Single-Gate Accumulation-Mode InGaAs Quantum Dot with a Vertically Integrated Charge Sensor

TL;DR

This paper demonstrates a single-gate controlled InGaAs quantum dot with integrated charge sensing, achieving high sensitivity and detailed charge state analysis, advancing quantum dot fabrication and measurement techniques.

Contribution

It introduces a novel double-quantum-well design with a single-gate accumulation-mode quantum dot and integrated charge sensor, enabling precise charge detection.

Findings

Charge sensitivity of 8.6% per electron

Single-electron detection with SNR of ~9:1

Measured electron tunneling lifetimes of 0.38 ms and 0.22 ms

Abstract

We report on the fabrication and characterization of a few-electron quantum dot controlled by a single gate electrode.
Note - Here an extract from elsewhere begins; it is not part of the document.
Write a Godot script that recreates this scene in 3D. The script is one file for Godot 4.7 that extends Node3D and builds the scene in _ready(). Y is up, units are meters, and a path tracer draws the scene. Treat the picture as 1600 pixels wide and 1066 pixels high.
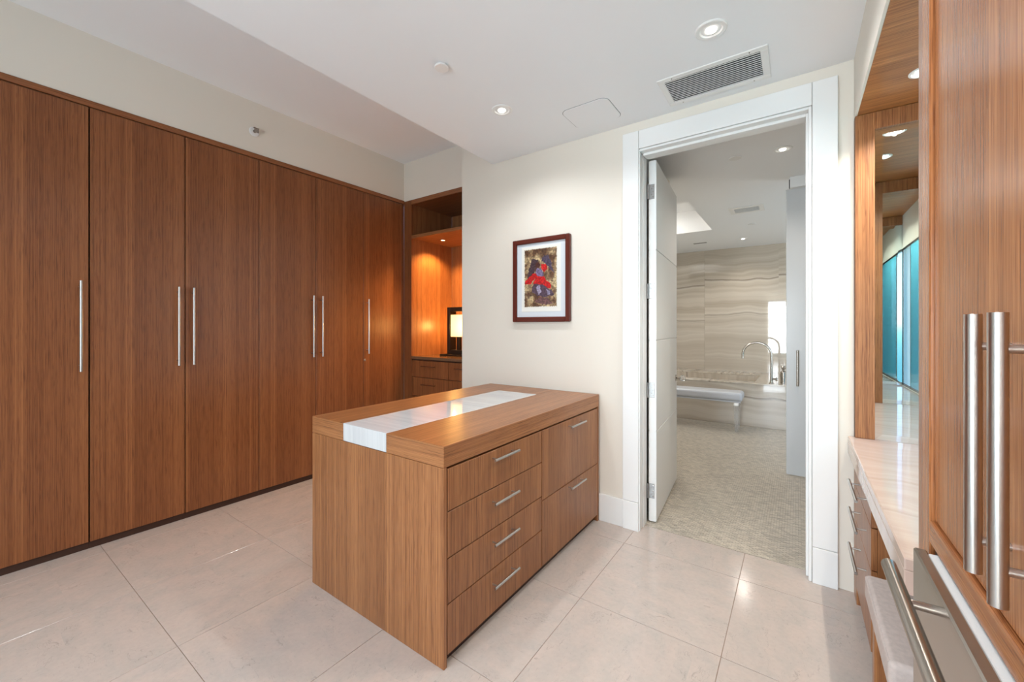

Our device has a double-quantum-well design, in which the doping controls the occupancy of the lower well while the upper well remains empty under the free surface. A small air-bridged gate contacts the surface, and is positively biased to draw laterally confined electrons into the upper well. Electrons tunneling between this accumulation-mode dot and the lower well are detected using a quantum point contact (QPC), located slightly offset from the dot gate. The charge state of the dot is measured by monitoring the differential transconductance of the QPC near pinch-off. Addition spectra starting with N=0 were observed as a function of gate voltage. DC sensitivity to single electrons was determined to be as high as 8.6%, resulting in a signal-to-noise ratio of ~9:1 with an equivalent noise bandwidth of 12.1 kHz. Analysis of random telegraph signals associated with the zero to one electron transition allowed a measurement of the lifetimes for the filled and empty states of the one-electron dot: 0.38 ms and 0.22 ms, respectively, for a device with a 10 nm AlInAs tunnel barrier between the two wells.